Linux network subsystem is organized in layered architecture separating link, network and transport layers, providing protocol‑independent socket API and supporting multiple protocol families and devices.
The TCP/IP model maps to Linux implementation where the link layer is handled by NIC drivers, the network layer by the IP stack, and the transport layer by TCP/UDP.
Packet reception involves hardware (hard) interrupts that trigger the NIC driver, which quickly disables further NIC interrupts and raises a soft interrupt (NET_RX_SOFTIRQ). The soft interrupt is processed by the ksoftirqd kernel threads.
During kernel initialization softirq_init() registers soft‑irq handlers such as NET_RX_SOFTIRQ with open_softirq(NET_RX_SOFTIRQ, net_rx_action) . The net_rx_action function walks the per‑CPU softnet_data poll list and invokes NAPI poll functions.

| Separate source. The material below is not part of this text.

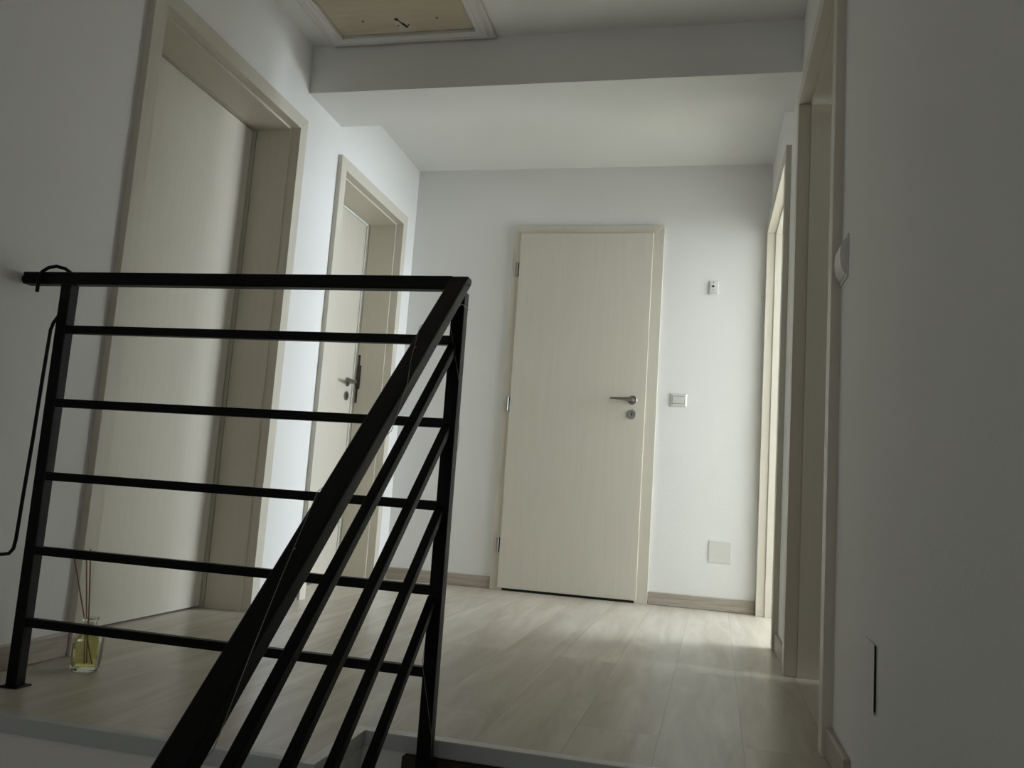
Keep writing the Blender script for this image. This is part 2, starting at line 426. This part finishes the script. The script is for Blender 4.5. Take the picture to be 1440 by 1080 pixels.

Network drivers (e.g., e1000, igb) allocate TX/RX descriptor rings, register interrupt handlers via request_irq() (or MSI‑X), and set up NAPI with netif_napi_add() . The NAPI poll routine (e.g., igb_poll ) processes received descriptors, builds sk_buff structures, and hands them to the stack via netif_receive_skb() .
Sending follows the reverse path: the socket layer creates an sk_buff , the driver places it in the TX ring, DMA moves the packet to the NIC FIFO, and the NIC generates a completion interrupt.